Collected material:
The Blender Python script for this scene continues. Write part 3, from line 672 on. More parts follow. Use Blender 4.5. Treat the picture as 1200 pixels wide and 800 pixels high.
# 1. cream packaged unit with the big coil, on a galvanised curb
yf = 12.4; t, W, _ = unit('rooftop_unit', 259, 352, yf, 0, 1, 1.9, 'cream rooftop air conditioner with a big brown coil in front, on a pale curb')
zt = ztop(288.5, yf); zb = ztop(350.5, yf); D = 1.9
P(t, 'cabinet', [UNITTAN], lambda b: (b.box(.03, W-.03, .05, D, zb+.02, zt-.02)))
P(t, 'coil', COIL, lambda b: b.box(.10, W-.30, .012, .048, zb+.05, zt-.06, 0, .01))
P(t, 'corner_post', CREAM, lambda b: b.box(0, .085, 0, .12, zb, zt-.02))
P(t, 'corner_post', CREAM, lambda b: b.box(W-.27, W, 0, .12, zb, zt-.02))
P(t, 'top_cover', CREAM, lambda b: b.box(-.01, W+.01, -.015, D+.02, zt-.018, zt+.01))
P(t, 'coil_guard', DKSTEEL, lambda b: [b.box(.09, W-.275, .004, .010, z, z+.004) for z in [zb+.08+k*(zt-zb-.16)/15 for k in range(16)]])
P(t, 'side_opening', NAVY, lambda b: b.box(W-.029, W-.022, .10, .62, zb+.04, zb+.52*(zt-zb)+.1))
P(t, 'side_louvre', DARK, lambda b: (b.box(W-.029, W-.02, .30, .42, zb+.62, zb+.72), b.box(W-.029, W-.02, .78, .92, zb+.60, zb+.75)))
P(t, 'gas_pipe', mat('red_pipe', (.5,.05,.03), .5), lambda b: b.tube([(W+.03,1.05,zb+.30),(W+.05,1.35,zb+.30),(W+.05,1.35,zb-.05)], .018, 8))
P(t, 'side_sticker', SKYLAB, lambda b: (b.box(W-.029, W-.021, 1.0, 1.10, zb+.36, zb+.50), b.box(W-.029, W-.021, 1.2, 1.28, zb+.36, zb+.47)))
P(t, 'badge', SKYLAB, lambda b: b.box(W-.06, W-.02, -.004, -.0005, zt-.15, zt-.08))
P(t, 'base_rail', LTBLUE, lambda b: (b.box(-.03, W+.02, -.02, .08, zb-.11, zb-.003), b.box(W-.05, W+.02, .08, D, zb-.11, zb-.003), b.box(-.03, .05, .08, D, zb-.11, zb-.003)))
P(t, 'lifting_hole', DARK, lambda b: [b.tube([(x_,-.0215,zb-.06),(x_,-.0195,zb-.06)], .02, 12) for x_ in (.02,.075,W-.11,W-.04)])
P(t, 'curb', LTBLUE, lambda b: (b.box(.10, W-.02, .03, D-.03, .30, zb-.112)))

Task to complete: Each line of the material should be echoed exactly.

Problem solution:
The Blender Python script for this scene continues. Write part 3, from line 672 on. More parts follow. Use Blender 4.5. Treat the picture as 1200 pixels wide and 800 pixels high.
# 1. cream packaged unit with the big coil, on a galvanised curb
yf = 12.4; t, W, _ = unit('rooftop_unit', 259, 352, yf, 0, 1, 1.9, 'cream rooftop air conditioner with a big brown coil in front, on a pale curb')
zt = ztop(288.5, yf); zb = ztop(350.5, yf); D = 1.9
P(t, 'cabinet', [UNITTAN], lambda b: (b.box(.03, W-.03, .05, D, zb+.02, zt-.02)))
P(t, 'coil', COIL, lambda b: b.box(.10, W-.30, .012, .048, zb+.05, zt-.06, 0, .01))
P(t, 'corner_post', CREAM, lambda b: b.box(0, .085, 0, .12, zb, zt-.02))
P(t, 'corner_post', CREAM, lambda b: b.box(W-.27, W, 0, .12, zb, zt-.02))
P(t, 'top_cover', CREAM, lambda b: b.box(-.01, W+.01, -.015, D+.02, zt-.018, zt+.01))
P(t, 'coil_guard', DKSTEEL, lambda b: [b.box(.09, W-.275, .004, .010, z, z+.004) for z in [zb+.08+k*(zt-zb-.16)/15 for k in range(16)]])
P(t, 'side_opening', NAVY, lambda b: b.box(W-.029, W-.022, .10, .62, zb+.04, zb+.52*(zt-zb)+.1))
P(t, 'side_louvre', DARK, lambda b: (b.box(W-.029, W-.02, .30, .42, zb+.62, zb+.72), b.box(W-.029, W-.02, .78, .92, zb+.60, zb+.75)))
P(t, 'gas_pipe', mat('red_pipe', (.5,.05,.03), .5), lambda b: b.tube([(W+.03,1.05,zb+.30),(W+.05,1.35,zb+.30),(W+.05,1.35,zb-.05)], .018, 8))
P(t, 'side_sticker', SKYLAB, lambda b: (b.box(W-.029, W-.021, 1.0, 1.10, zb+.36, zb+.50), b.box(W-.029, W-.021, 1.2, 1.28, zb+.36, zb+.47)))
P(t, 'badge', SKYLAB, lambda b: b.box(W-.06, W-.02, -.004, -.0005, zt-.15, zt-.08))
P(t, 'base_rail', LTBLUE, lambda b: (b.box(-.03, W+.02, -.02, .08, zb-.11, zb-.003), b.box(W-.05, W+.02, .08, D, zb-.11, zb-.003), b.box(-.03, .05, .08, D, zb-.11, zb-.003)))
P(t, 'lifting_hole', DARK, lambda b: [b.tube([(x_,-.0215,zb-.06),(x_,-.0195,zb-.06)], .02, 12) for x_ in (.02,.075,W-.11,W-.04)])
P(t, 'curb', LTBLUE, lambda b: (b.box(.10, W-.02, .03, D-.03, .30, zb-.112)))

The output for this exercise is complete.